Tuesday, December 30, 2008

dipaksa nikah

"pokoknya tahun 2009 ini, kamu harus nikah nit. mami mau doa lebih banyak, lebih khusyuk untuk kamu. dan kamu harus mulai mikirin diri sendiri ketimbang mami dan adikadikmu. tahun ini harus nikah yah."

begitu pesan mami senin pagi sebelum gue berangkat ke kantor. gue sih cuma senyumsenyum aja tadinya sampai dia bilang, "mami serius nita. kalau kamu masih belum nikah juga tahun ini, mami sama prima dan zi pindah aja ke bandung. supaya kamu lebih serius mikirin diri sendiri."

woalah.. mamiku sayang, nikah itu ga gampang. ga segampang mencari kacang goreng rasa bawang. butuh kecocokan dan terlebih lagi, gue lagi ga percaya sama lembaga yang satu ini. justru sekarang lagi berpikir apa gunanya menikah kalau semua orang bisa semaunya memperlakukan pasangan dan keluarga intinya.

ada berapa orang dari kawan gue yang pernikahannya baikbaik saja... hmm.... cuma satu sepertinya. terakhir seorang kawan yang baru menikah sebulan tiba-tiba menelpon tengah malam dan bilang "gue cape berantem terus" lah kalau capenya di sebulan pertama, bagaimana bisa melewati masa pernikahan perak.. taelah

berapa banyak lagi kemudian temen gue yang punya affair di luar penikahannya. banyak! heran kenapa juga mereka cerita sama gue yang masih mencari arti menikah... "kamu masih percaya sama lakilaki nit?" tanya seorang kawan beberapa waktu lalu.

gue jawab ketika itu "tidak!" tapi gue salah, yang berbuat itu tak cuma lelaki kok, perempuan juga, sama saja. ini persoalan cinta yang tak mungkin dikukung dalam lembaga pernikahan, cinta itu liar dia bisa muncul dimana saja kapan saja pada siapa saja. "tapi semua tergantung bagaimana lo memperlakukan rasa itu," kata kawan gue yang lain yang sudah 25 tahun menikah.

gue bisa selama itu kah jika menikah nanti? bisakah gue tabah membaca blog suami gue yang isinya bercerita tentang perempuan lain? sabarkah gue menerima guncingan kalau suami gue bermain hati sama perempuan lain? atau pandaikah gue membaca perubahan kata dan sikap dari suami gue yang penuh dengan rasa bersalahnya? dan ataukah gue mampu menahan godaan lelaki lain yang "lebih" dari suami gue sendiri?

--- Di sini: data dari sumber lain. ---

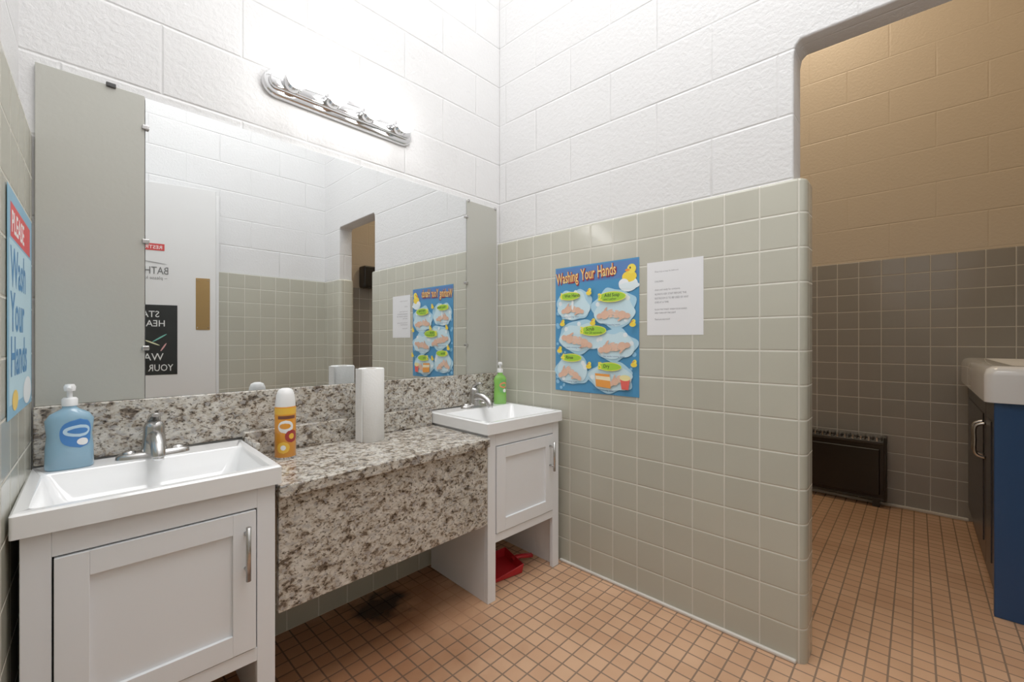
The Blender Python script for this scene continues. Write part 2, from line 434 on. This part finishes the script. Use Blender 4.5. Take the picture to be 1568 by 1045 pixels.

mungkin gue seperti Ka, penuh ketakutan akan kehilangan kebahagiaan yang mungkin akan atau bahkan sedang gue nikmati. takut akan bahagia karena kehilangan itu menyakitkan. dan menikah bukan berarti bahagia meski tak ada orang menikah untuk bercerai, bukan.

mami sayang... gue belum siap untuk bahagia... itu saja.